Jun 24, 2009, 12:32 GMT
Beijing - China has charged dissident writer Liu Xiaobo with subversion, the government said on Wednesday, in a move apparently linked to Liu's organization of a charter for democratic reform.
'Liu has been engaged in agitation activities, such as spreading of rumours and defaming of the government, aimed at subversion of the state and overthrowing the socialism system in recent years,' the official Xinhua news agency quoted a police statement as saying.
It said Liu 'confessed to the charge in preliminary police investigation.'
Reacting to the news, Zeng Jinyan, another prominent dissident, suggested on her blog that the charges against Liu reflected the government's intolerance of any organized opposition.

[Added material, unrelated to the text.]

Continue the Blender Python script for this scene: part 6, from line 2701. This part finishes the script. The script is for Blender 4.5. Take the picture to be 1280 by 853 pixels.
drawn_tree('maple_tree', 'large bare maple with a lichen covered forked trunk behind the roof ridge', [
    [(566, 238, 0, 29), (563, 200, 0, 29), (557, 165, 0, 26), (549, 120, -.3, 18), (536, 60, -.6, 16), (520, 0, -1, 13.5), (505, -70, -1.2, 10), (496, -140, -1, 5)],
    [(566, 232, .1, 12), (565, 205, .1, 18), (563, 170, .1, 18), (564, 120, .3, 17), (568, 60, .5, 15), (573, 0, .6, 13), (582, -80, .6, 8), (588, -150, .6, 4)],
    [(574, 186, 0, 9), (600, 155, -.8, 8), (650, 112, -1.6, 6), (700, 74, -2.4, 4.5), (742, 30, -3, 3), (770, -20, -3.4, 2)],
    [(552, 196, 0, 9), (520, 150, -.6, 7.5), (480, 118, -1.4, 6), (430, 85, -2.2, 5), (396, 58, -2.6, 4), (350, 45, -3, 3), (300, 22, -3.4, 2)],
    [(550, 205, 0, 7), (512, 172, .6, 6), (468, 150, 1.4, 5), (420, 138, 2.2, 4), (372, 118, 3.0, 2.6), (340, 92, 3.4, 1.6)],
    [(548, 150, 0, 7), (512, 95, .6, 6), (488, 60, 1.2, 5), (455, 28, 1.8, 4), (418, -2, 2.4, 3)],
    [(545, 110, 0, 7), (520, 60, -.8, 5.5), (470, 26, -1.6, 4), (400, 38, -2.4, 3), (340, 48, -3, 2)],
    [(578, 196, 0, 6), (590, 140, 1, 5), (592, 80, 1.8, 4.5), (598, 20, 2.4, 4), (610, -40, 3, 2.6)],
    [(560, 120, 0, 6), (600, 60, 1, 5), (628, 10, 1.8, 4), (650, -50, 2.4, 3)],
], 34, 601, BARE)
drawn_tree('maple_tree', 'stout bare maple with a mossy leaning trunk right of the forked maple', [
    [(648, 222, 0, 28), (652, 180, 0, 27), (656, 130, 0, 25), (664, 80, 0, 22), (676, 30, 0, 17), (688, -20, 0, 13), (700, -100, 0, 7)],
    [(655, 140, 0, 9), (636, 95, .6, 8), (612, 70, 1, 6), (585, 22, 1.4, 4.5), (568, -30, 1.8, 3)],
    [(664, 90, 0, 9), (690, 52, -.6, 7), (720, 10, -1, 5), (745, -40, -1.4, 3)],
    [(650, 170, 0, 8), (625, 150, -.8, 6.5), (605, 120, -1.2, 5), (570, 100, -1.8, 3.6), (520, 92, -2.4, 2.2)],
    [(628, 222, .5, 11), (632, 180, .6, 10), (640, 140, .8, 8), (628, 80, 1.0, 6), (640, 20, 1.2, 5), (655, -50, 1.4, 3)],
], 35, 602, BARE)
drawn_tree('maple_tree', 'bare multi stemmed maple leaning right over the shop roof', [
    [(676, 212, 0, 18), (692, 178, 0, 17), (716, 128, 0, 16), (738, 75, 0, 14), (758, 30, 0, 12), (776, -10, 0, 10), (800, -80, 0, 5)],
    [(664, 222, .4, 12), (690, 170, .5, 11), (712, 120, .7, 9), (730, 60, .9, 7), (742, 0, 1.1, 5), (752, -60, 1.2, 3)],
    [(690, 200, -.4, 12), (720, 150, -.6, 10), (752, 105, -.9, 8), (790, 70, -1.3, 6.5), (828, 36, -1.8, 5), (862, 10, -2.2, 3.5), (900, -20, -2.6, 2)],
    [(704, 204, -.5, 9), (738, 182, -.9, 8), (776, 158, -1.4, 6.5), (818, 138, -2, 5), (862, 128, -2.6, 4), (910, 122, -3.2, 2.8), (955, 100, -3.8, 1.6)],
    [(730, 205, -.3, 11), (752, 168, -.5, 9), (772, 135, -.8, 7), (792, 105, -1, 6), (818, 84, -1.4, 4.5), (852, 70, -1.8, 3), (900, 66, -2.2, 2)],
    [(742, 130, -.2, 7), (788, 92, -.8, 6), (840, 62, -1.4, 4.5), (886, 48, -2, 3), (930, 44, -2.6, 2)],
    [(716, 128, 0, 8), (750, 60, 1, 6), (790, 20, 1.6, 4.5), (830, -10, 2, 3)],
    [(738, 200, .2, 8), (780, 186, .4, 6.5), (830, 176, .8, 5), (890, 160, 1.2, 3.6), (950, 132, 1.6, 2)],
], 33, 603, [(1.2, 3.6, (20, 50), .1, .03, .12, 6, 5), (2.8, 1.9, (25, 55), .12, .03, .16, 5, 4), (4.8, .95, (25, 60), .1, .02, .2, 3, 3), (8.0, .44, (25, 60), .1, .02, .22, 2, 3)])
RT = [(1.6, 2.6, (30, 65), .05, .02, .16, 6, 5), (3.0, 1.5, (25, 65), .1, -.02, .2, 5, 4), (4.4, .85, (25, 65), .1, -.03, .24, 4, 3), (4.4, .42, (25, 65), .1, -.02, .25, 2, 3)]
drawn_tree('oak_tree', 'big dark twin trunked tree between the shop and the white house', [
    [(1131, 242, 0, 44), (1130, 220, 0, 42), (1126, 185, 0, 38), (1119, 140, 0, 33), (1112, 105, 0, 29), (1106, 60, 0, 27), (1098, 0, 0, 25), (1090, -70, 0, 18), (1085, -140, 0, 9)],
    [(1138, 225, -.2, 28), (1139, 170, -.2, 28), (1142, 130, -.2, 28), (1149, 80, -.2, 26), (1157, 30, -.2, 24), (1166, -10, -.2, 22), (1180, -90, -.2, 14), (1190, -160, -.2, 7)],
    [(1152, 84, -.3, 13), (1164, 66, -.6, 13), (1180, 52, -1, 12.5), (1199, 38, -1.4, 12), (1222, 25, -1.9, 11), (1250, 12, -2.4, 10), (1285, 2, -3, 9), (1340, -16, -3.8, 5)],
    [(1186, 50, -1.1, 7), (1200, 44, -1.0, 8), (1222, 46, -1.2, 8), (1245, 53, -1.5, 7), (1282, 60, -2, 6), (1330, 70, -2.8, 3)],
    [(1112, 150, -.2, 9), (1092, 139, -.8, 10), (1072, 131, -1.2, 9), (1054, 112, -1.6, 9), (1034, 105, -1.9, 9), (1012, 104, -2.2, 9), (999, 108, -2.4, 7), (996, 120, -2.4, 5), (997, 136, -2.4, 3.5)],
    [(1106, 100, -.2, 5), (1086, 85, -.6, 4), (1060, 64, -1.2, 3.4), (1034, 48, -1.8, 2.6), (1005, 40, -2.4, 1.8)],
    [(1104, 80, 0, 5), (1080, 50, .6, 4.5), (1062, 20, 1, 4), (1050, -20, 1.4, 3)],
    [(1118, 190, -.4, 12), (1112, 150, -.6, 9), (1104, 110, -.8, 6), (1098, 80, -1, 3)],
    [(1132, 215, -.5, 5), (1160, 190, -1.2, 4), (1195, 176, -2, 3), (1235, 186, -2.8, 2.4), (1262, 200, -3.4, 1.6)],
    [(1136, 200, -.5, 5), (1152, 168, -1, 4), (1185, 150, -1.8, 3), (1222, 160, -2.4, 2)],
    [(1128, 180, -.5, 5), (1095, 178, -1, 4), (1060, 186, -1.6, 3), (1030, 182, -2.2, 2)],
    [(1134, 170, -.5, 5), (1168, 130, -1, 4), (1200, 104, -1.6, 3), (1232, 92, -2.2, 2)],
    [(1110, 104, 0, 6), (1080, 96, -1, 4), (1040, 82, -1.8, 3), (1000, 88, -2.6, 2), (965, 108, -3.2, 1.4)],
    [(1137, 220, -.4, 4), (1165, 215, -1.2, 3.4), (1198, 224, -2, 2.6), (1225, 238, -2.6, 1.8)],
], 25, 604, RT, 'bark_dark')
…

'I originally thought that he would be kept under house arrest indefinitely,' said Zeng, who also put her name to Charter '08 despite also being held under virtual house arrest at her Beijing home.
'This case again shows that we can't have any illusions about the authorities,' Zeng wrote.
Liu was arrested in early December, two days before the release of 'Charter '08,' in which 303 signatories set out their ideals for transforming China into a liberal democracy and lamented a lack of 'freedom, equality and human rights' under the ruling Communist Party.
The Hong Kong-based China Human Rights Defenders (CHRD) on Wednesday said the government had barred civil rights attorney Mo Shaoping from continuing to represent Liu because Mo had also signed Charter '08.
'We expected that Liu would be formally charged eventually,' CHRD quoted Mo as saying.
'I will fight the decision to bar me from representing Liu in accordance with the law,' he said.
Chinese authorities have detained Liu, 53, at a secret location since arresting him in Beijing.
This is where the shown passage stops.